start Entries supplied

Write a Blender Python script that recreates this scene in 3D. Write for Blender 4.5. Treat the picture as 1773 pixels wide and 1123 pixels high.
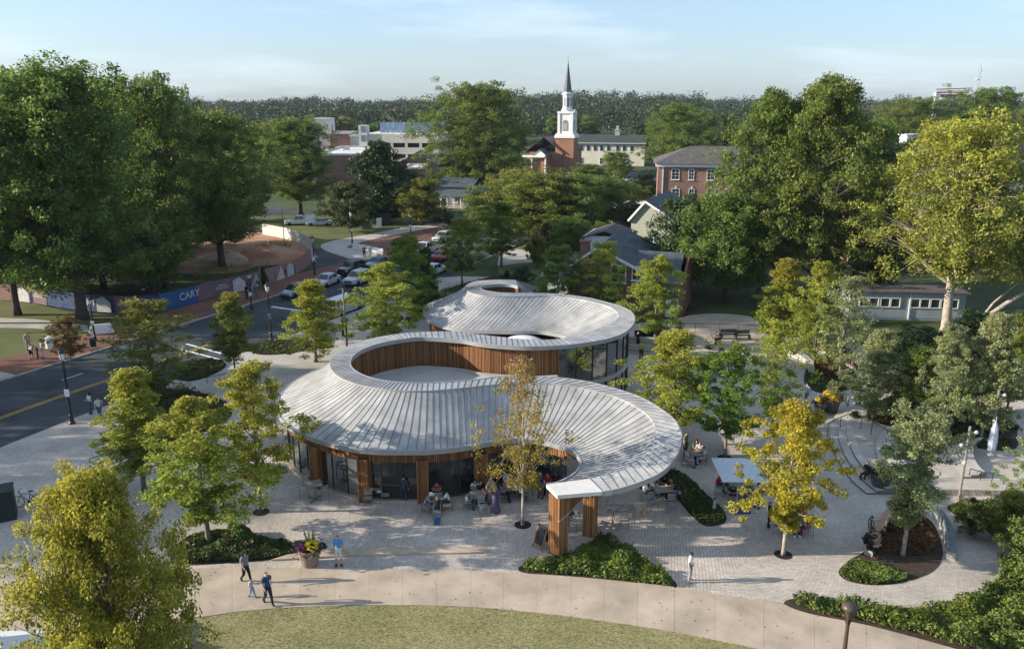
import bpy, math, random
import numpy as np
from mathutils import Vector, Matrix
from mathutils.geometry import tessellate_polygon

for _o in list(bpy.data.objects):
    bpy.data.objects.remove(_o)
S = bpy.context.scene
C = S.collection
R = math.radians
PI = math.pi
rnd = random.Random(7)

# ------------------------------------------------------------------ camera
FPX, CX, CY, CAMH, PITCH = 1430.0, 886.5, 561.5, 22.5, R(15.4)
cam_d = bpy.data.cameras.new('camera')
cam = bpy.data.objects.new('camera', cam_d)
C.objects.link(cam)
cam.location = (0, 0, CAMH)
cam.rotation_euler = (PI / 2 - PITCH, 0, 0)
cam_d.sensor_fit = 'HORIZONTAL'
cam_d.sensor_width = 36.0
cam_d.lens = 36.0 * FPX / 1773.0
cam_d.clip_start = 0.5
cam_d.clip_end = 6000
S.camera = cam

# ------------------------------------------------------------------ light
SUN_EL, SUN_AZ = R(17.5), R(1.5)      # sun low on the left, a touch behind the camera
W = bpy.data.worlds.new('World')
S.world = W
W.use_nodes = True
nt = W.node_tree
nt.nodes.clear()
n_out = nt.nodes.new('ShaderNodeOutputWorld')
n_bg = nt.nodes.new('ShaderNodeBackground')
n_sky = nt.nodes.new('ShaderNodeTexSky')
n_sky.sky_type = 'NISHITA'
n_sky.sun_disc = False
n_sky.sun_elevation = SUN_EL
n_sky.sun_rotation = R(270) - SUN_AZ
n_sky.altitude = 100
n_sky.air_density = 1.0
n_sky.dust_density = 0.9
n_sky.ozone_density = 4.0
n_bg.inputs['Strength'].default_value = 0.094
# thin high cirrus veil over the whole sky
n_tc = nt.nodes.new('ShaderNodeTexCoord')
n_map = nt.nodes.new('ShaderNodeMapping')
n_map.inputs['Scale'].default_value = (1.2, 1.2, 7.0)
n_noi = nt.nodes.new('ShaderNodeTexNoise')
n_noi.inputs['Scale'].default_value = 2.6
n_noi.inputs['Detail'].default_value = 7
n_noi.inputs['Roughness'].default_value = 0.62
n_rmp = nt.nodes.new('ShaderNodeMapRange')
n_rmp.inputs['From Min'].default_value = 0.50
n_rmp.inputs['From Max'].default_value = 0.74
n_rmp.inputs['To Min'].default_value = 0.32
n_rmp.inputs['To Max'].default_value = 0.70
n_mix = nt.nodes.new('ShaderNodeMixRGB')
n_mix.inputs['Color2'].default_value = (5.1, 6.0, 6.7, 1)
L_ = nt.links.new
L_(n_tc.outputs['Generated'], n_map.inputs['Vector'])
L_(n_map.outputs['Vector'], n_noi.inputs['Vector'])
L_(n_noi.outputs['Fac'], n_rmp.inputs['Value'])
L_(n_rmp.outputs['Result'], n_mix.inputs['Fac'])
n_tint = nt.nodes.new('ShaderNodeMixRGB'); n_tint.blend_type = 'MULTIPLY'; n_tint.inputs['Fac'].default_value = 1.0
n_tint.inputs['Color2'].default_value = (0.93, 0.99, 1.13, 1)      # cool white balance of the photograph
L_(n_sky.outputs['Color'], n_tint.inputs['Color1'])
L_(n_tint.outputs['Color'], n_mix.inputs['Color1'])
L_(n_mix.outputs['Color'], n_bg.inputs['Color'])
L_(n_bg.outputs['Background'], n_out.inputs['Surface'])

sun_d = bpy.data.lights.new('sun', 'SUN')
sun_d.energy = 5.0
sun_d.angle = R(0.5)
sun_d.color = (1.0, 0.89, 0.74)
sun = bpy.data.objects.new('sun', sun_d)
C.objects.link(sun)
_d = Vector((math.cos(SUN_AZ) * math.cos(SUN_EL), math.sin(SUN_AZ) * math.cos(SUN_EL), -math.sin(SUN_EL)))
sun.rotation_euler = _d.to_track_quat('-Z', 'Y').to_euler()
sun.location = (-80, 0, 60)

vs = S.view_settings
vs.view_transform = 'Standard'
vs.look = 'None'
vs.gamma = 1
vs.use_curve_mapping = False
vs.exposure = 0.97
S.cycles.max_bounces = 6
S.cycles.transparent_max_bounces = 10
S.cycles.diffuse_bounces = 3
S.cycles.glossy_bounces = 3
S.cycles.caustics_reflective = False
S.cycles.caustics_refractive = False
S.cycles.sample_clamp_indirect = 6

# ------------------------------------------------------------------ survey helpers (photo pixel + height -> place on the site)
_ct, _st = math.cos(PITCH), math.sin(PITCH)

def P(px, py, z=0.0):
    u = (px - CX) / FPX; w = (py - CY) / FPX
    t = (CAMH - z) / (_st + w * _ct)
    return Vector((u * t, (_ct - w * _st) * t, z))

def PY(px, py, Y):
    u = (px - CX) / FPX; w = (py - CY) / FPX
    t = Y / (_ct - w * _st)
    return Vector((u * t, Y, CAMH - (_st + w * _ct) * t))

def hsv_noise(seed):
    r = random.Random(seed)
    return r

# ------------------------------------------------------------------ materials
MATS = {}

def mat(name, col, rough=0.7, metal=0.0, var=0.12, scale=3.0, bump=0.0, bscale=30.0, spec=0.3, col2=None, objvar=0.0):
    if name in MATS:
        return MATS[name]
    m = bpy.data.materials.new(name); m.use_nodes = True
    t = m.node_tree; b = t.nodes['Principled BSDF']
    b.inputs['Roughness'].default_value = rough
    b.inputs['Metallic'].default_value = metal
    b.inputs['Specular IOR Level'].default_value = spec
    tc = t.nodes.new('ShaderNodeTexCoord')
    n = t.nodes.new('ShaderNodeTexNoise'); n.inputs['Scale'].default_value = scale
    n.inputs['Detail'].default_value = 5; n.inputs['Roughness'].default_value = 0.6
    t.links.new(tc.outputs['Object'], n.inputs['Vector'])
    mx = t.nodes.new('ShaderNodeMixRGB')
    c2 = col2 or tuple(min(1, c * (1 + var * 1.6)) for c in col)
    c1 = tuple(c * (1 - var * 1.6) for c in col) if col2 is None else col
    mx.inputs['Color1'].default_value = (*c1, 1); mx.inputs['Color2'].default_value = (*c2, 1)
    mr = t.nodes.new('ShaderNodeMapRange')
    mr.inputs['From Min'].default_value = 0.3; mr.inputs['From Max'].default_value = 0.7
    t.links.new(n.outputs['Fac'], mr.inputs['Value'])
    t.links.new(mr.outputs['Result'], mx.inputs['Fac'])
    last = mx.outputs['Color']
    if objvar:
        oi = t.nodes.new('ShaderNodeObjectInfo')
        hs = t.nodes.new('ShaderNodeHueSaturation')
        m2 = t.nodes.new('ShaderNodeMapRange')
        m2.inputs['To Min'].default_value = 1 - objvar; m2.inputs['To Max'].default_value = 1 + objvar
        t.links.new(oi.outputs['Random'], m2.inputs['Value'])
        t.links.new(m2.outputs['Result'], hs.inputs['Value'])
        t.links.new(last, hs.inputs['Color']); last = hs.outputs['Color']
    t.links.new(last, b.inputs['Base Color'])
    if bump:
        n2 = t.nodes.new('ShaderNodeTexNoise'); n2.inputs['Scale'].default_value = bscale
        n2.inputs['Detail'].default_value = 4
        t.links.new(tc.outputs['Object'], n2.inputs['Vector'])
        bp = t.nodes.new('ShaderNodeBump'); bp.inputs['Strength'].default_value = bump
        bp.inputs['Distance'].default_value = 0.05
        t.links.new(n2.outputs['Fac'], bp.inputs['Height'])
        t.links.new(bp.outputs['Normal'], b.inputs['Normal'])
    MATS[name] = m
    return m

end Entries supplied
start Entries supplied

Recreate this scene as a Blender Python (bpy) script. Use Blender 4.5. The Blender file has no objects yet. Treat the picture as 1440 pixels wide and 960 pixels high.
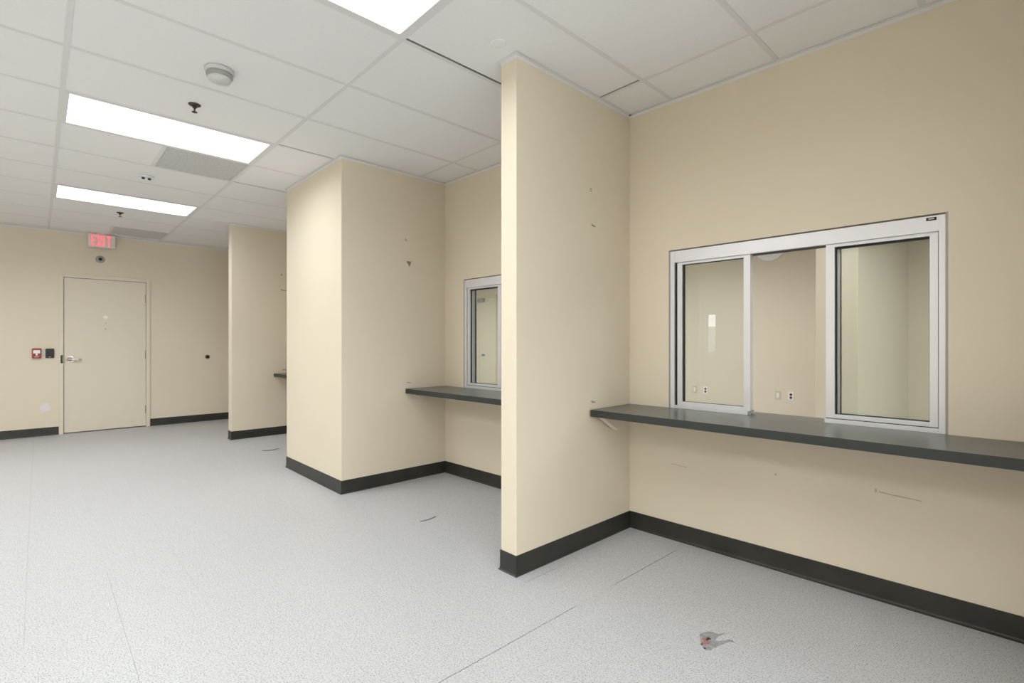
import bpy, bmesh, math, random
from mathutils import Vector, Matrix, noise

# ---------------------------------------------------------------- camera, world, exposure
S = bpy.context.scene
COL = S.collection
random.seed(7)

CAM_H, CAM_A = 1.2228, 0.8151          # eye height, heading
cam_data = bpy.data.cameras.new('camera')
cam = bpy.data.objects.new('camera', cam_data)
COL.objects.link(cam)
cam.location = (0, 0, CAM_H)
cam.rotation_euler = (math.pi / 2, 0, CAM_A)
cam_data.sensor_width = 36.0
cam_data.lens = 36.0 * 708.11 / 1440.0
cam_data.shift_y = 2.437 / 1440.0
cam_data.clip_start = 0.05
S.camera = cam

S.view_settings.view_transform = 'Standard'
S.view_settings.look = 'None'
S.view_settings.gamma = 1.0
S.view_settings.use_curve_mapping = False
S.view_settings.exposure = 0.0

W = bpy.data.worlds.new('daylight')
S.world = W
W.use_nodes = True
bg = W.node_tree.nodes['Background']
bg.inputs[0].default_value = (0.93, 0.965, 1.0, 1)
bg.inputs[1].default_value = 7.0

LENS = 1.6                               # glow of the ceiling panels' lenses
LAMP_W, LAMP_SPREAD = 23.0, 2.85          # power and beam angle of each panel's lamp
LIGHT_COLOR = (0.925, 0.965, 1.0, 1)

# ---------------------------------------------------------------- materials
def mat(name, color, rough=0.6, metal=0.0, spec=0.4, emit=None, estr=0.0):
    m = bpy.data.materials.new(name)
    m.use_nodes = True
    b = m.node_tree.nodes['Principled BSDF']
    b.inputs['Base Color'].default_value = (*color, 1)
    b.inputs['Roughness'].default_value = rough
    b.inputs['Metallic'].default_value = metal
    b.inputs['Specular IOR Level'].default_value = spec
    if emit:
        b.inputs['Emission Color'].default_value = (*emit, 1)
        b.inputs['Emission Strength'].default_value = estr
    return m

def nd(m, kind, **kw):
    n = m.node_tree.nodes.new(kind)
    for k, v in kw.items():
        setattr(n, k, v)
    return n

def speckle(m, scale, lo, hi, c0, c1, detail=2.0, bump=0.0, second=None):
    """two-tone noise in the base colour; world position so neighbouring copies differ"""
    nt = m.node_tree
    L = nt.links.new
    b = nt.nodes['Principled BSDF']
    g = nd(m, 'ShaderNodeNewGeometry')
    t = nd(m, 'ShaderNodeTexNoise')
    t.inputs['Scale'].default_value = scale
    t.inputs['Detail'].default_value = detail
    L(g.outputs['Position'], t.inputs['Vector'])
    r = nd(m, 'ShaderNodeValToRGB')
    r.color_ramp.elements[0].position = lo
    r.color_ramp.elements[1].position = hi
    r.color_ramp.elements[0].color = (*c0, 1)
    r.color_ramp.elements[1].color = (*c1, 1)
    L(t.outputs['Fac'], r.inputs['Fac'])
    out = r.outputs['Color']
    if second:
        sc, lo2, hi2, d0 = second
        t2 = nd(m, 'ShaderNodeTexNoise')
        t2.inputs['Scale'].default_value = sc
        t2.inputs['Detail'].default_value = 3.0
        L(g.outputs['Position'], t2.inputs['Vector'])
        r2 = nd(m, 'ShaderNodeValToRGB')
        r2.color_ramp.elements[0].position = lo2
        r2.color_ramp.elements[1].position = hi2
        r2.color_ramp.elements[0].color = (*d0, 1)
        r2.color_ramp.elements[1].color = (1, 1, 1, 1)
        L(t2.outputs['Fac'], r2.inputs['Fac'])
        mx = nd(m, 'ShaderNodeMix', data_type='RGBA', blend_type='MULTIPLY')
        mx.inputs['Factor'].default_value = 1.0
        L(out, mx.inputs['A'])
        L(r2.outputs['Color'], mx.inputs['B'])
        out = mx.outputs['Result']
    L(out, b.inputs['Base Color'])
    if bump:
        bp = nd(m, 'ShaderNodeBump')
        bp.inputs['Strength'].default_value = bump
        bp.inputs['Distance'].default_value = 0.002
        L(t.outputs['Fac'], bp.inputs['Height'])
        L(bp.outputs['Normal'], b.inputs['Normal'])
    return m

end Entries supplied

Set exercise:
Nothing but the lines from the one containing "Write a Blender" through the one containing "from mathutils.geometry import" should appear in your copy, exactly as written and without pictures.

Response:
Write a Blender Python script that recreates this scene in 3D. Write for Blender 4.5. Treat the picture as 1773 pixels wide and 1123 pixels high.
import bpy, math, random
import numpy as np
from mathutils import Vector, Matrix
from mathutils.geometry import tessellate_polygon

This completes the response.